Your task: Each line of the listing that contains the word "scene" is to be copied.

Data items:
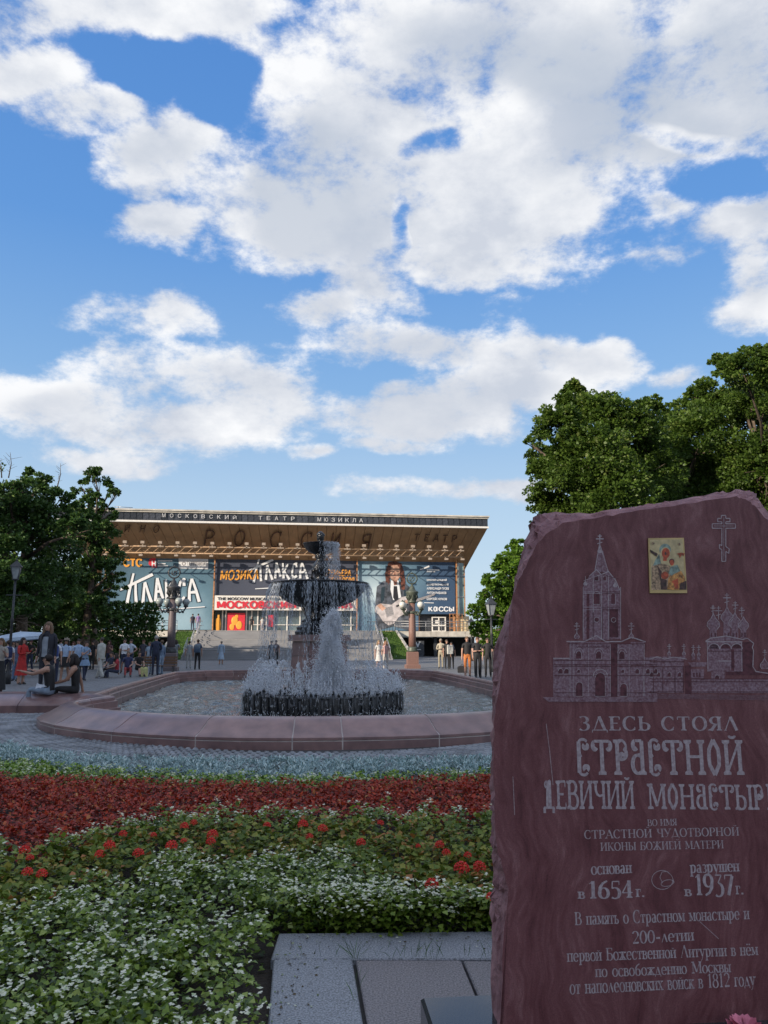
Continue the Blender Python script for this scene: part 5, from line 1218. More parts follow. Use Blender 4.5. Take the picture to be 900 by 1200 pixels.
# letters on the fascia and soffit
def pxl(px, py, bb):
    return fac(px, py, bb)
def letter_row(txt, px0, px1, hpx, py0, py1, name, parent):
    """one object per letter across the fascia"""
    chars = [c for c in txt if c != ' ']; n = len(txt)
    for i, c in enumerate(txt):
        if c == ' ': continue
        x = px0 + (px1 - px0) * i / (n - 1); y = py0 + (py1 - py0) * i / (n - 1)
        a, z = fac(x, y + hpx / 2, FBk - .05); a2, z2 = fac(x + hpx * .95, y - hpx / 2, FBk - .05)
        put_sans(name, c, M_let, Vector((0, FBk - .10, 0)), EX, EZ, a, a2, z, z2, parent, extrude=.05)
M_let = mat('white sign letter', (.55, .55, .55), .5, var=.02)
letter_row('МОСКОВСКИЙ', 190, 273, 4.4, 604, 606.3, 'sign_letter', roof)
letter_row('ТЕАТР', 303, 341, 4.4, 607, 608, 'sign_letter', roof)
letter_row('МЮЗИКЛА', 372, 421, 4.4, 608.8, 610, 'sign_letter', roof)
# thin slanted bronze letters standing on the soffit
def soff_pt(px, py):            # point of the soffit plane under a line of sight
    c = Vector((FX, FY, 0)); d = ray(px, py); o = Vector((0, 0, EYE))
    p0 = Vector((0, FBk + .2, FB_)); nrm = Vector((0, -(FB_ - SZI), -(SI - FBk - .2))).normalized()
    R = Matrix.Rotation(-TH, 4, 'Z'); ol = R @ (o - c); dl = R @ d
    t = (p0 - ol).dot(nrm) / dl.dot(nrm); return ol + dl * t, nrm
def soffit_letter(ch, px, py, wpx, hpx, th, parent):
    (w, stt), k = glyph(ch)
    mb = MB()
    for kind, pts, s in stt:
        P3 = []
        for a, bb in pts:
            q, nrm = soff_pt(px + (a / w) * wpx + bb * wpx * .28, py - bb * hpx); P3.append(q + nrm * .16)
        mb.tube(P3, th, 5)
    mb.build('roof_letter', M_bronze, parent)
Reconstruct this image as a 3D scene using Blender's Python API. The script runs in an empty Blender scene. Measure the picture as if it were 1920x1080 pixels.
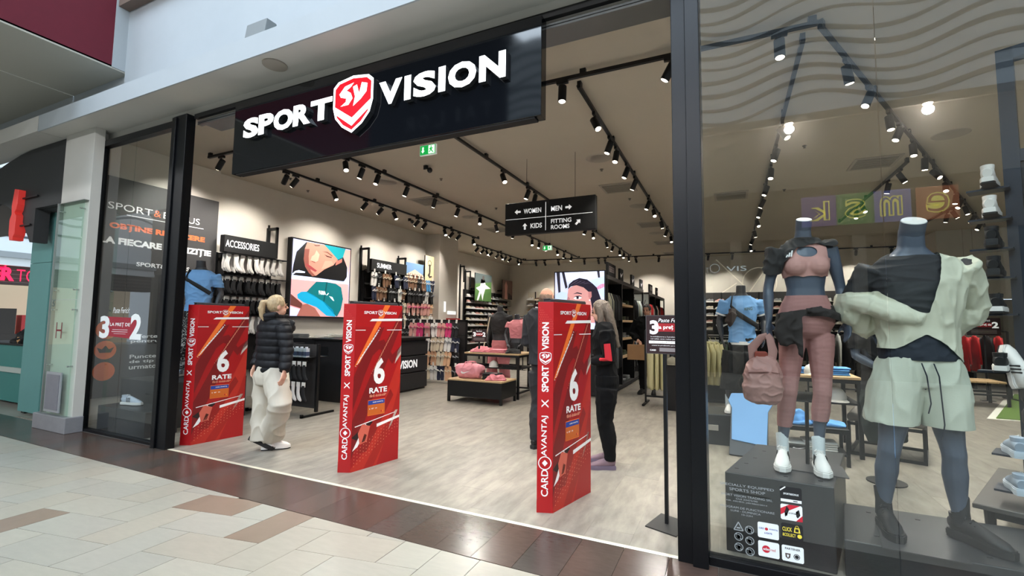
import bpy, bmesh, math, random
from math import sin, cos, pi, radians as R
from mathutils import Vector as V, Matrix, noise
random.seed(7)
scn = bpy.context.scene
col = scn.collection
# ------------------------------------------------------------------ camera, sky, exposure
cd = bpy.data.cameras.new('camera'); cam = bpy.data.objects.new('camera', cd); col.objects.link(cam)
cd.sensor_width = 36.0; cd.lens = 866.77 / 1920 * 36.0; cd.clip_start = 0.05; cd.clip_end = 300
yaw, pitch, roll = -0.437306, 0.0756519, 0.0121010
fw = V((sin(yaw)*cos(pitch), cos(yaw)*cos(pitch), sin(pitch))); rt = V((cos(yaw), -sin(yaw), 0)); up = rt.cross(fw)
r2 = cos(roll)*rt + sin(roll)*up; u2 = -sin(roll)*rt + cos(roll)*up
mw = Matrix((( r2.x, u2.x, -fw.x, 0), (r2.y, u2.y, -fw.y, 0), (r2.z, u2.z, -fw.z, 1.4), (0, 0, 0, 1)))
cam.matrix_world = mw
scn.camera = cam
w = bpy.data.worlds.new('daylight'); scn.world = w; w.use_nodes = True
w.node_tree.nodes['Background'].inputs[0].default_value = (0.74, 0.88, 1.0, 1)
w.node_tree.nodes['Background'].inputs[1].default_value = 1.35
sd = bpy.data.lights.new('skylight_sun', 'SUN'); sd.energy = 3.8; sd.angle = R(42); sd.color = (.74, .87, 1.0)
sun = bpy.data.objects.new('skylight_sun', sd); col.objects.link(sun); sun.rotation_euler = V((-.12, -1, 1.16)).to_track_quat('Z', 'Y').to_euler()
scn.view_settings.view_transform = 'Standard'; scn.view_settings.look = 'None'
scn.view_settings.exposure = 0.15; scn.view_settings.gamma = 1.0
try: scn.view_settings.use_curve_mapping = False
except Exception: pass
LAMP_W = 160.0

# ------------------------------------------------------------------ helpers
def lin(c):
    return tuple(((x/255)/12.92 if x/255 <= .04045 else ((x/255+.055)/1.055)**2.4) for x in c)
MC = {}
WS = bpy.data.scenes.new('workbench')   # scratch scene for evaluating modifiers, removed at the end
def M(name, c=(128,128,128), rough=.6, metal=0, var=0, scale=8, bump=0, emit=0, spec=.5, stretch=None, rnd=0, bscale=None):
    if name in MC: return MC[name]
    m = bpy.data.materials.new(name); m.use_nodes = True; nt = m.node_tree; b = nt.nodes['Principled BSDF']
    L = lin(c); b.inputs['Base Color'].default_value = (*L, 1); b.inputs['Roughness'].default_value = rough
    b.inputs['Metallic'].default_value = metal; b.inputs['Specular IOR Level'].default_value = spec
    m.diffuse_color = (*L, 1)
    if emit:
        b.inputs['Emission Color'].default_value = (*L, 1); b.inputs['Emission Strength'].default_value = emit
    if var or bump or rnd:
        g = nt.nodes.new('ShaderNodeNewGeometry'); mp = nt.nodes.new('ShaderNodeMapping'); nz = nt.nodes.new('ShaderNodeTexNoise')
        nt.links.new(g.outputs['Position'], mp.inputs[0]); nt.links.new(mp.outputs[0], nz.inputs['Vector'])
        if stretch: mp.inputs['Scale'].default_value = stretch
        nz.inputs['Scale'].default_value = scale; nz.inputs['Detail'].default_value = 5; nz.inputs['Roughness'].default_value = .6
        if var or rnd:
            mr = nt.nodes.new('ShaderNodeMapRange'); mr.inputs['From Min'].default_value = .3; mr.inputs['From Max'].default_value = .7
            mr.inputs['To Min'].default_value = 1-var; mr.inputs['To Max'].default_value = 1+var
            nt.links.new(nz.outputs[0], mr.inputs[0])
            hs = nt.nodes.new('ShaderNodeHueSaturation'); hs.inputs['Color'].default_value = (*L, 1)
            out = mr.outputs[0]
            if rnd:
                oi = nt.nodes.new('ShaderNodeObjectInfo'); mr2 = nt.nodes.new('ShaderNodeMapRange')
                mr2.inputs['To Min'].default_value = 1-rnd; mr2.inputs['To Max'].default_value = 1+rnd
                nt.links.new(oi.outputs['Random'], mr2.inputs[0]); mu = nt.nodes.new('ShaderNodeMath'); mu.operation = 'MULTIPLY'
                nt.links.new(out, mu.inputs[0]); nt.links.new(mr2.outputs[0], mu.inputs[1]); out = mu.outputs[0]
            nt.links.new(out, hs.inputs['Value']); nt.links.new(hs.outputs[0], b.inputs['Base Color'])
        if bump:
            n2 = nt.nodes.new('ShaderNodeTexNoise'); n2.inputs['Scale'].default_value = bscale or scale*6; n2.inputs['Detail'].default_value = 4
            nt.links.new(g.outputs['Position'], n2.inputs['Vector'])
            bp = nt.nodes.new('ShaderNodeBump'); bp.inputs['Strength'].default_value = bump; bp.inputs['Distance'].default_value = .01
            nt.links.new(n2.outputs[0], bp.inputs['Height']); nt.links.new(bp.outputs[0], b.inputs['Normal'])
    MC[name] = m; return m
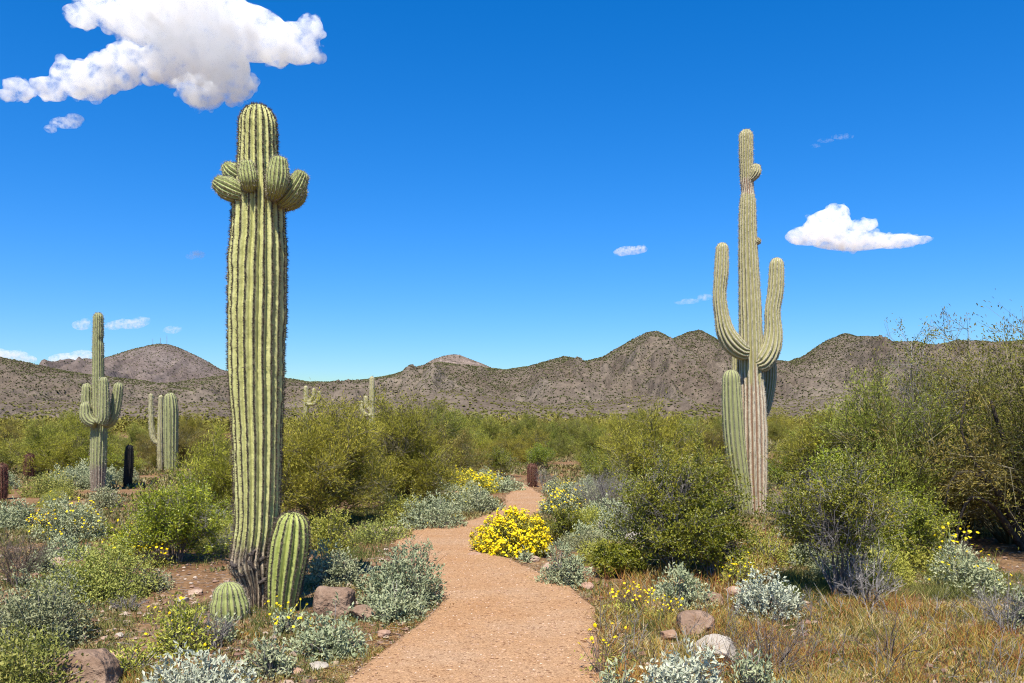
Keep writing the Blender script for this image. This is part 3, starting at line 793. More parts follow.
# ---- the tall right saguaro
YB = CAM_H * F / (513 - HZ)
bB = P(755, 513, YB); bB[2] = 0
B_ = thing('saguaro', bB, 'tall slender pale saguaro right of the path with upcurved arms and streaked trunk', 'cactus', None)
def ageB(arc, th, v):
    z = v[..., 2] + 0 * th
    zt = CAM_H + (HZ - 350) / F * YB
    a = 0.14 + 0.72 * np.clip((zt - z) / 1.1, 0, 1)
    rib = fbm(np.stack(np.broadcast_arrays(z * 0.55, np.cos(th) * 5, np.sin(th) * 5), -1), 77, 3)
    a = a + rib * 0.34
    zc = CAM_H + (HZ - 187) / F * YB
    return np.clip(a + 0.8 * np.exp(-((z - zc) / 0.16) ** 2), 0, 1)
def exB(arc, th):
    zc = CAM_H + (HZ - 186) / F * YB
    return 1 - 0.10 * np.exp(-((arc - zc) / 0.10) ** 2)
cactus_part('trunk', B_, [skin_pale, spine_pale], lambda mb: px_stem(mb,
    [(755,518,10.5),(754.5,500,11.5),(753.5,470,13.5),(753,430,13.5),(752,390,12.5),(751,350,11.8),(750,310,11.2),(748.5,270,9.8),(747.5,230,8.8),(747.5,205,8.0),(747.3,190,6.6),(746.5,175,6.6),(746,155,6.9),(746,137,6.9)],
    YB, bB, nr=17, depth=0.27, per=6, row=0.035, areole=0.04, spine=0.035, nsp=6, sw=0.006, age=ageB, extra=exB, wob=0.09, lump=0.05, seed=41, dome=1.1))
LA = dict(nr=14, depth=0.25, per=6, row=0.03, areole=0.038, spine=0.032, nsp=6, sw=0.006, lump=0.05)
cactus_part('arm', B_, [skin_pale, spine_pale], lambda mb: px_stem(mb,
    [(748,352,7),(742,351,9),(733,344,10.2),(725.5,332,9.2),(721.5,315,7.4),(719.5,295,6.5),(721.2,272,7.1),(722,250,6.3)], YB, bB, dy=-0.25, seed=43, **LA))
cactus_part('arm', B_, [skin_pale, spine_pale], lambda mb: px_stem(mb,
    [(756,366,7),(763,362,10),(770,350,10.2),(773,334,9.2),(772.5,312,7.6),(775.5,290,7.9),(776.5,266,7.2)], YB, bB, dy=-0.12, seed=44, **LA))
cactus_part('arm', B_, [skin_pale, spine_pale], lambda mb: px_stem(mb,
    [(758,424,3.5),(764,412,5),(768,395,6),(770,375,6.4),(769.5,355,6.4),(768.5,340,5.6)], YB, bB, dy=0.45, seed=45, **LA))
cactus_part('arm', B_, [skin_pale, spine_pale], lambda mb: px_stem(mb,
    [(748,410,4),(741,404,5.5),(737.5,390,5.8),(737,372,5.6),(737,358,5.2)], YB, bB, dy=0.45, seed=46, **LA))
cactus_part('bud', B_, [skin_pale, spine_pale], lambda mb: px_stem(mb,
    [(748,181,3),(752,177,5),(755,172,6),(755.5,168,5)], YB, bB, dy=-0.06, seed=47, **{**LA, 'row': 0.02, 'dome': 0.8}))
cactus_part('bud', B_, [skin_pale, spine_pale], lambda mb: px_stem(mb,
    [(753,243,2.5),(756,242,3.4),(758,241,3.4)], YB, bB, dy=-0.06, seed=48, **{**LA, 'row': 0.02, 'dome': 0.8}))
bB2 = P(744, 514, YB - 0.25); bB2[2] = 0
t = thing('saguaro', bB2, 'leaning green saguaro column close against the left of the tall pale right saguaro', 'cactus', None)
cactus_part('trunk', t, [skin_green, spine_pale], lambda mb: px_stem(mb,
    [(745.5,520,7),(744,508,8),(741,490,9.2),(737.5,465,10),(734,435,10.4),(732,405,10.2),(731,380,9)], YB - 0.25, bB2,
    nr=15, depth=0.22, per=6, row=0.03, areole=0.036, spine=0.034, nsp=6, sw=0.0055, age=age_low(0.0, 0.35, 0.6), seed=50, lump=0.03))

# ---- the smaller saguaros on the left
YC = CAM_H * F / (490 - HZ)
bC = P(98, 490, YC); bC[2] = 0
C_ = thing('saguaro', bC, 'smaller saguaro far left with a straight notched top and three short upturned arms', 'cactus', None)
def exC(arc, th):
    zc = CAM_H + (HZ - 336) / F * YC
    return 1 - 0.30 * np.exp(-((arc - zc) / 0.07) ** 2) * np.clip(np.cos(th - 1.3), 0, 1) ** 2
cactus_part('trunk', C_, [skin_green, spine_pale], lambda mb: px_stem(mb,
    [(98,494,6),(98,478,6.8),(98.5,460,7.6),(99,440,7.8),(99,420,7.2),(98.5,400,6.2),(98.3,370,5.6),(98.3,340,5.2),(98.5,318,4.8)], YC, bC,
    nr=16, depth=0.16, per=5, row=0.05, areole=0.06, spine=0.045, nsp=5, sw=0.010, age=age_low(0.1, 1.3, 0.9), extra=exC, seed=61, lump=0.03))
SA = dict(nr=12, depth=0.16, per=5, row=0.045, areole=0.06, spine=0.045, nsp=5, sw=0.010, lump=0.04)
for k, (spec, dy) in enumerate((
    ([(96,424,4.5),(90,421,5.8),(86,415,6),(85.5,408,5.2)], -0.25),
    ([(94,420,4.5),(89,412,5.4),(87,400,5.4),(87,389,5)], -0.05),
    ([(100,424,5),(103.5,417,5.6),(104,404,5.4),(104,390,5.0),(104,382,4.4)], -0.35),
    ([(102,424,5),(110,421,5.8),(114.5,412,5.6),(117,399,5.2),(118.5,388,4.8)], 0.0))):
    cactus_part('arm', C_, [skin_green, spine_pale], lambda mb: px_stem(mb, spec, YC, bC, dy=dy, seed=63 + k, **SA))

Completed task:
Continue the Blender Python script for this scene: part 5, from line 1218. More parts follow. Use Blender 4.5. Take the picture to be 900 by 1200 pixels.
Reconstruct this image as a 3D scene using Blender's Python API. The script runs in an empty Blender scene. Measure the picture as if it were 1920x1080 pixels.
scn = bpy.context.scene
WS = bpy.data.scenes.new('workbench')   # scratch scene for evaluating modifiers, removed at the end